Balancing equations is essential in stoichiometry as it forms the base for any quantitative analysis of a chemical reaction. It helps us know exactly how much of each reactant is needed and what quantities of products will be formed.

Volume of Gases in Chemical Reactions

In gas reactions like ours, the concept of volume ratios follows Avogadro's Law, which states that equal volumes of gases, at the same temperature and pressure, contain the same number of molecules. So, when we talk about gases, the coefficients in the balanced equation can also represent volume ratios.
For example, our reaction shows:

• 1 volume of \( \mathrm{N}_2 \) gas requires 3 volumes of \( \mathrm{H}_2 \) gas.
• It produces 2 volumes of \( \mathrm{NH}_3 \) gas.

When 100 mL of \( \mathrm{N}_2 \) reacts, we can directly use these ratios:

• To determine the volume of \( \mathrm{H}_2 \) required: multiply the volume of \( \mathrm{N}_2 \) by 3, leading to 300 mL.
• To determine the volume of \( \mathrm{NH}_3 \) formed: multiply the volume of \( \mathrm{N}_2 \) by 2, resulting in 200 mL.

This straightforward correlation due to Avogadro’s hypothesis makes calculations with gases much simpler compared to reactions involving liquids or solids.

Reaction Yield Calculations

Reaction yield calculations help us determine the efficiency of a reaction.

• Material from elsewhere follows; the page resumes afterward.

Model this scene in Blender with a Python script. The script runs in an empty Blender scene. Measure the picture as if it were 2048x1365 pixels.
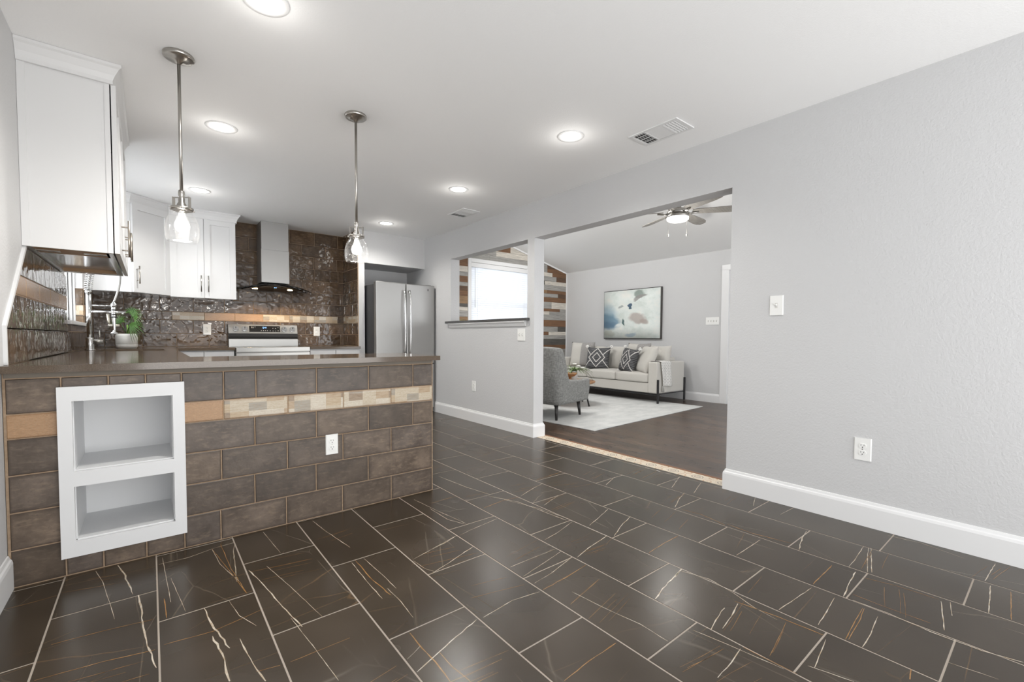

These calculations involve comparing the actual amount of product obtained with the theoretical amount, which is derived from stoichiometry.
In this exercise, if the reaction went perfectly according to the balanced chemical equation and stoichiometry, using 100 mL of \( \mathrm{N}_2 \) should:

• Consume 300 mL of \( \mathrm{H}_2 \).
• Produce 200 mL of \( \mathrm{NH}_3 \).

The theoretical yield is based on these stoichiometric ratios. However, actual reactions may not always achieve these yields due to factors like side reactions or incomplete conversions.
To calculate the percent yield, you can use the formula:\[ \text{Percent Yield} = \left( \frac{\text{Actual Yield}}{\text{Theoretical Yield}} \right) \times 100 \%\]Knowing the percent yield can indicate how successful a reaction is and may guide improvements in efficiency for practical applications.